The headline to today’s Arizona Republic online coverage of the March for Our Lives in Phoenix says it all: Marchers, Protesters Clash at Phoenix March For Our Lives. (Ed: They changed “Clash” to “Faced Off” since I posted this, after many commenters called the paper out.)
No, marchers and counter-protesters did not “clash.” An estimated 15,000-20,000 people, many of them families and students, marched to end gun violence today at the Arizona State Capitol. According to the Republic’s own article, a couple dozen gun huggers also attended, carrying AR-15s and waving Trump flags. This is Arizona, after all, a state whose legislature is owned by the NRA, so it’s no surprise the nutters showed up.
Sure, there was debate in a small corner of the commons—most of it peaceful, some more raw. Mostly people just shook their heads at the gun jerks and took photos of their silly, lying signs. Beyond that, I’d bet most marchers didn’t even know the tiny, pathetic group of boobs was there.

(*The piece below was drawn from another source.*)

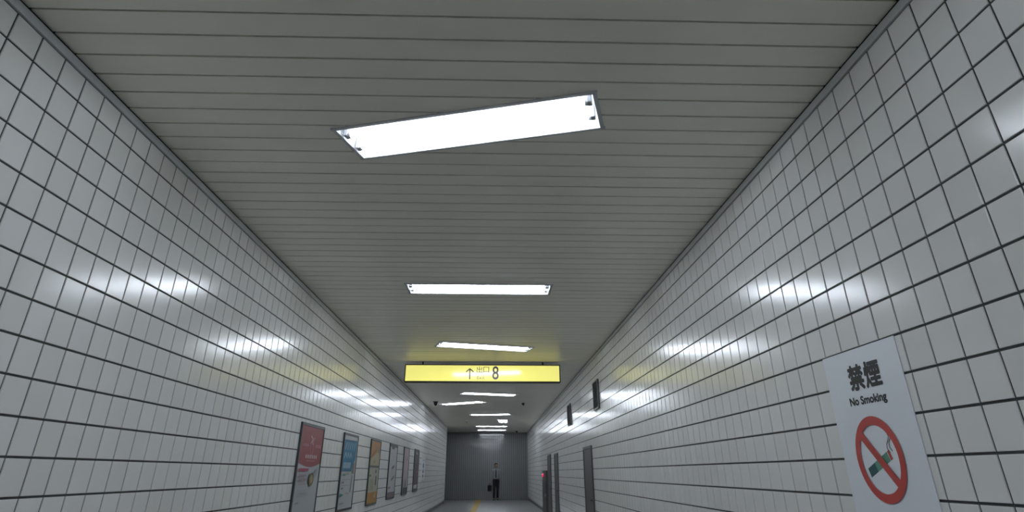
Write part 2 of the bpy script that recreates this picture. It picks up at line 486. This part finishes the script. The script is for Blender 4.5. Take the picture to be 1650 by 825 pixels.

Most people were focused on a peaceful message—like the fantastic Be Better Humans bus blasting Lennon’s “Imagine.” That drew many more people than the 2nd Amendment derps, yet the newspaper’s coverage makes it seem as if conflict was the order of the day.
The Republic’s online article includes six videos, of which two give gun lovers a platform, two others show people debating, and only two highlight the youths’ message. The article itself interviews as many counter-protesters as it does marchers, even though marchers outnumbered the NRA peckerheads 20,000 to 20. And most of the interviews are of adults, not the amazing students who planned the Phoenix march—they should’ve been the headline.
This day was about peace (not one arrest) and responsible gun reform, which most Arizonans support. The click-bait media just can’t help itself, hell-bent on turning a popular nonviolent message into a violent “clash” of false equivalencies. The truth is, even in Arizona, reformers far outnumber NRA Trumpers, who deserved a sentence or two in the newspaper, not half the story and certainly not a headline.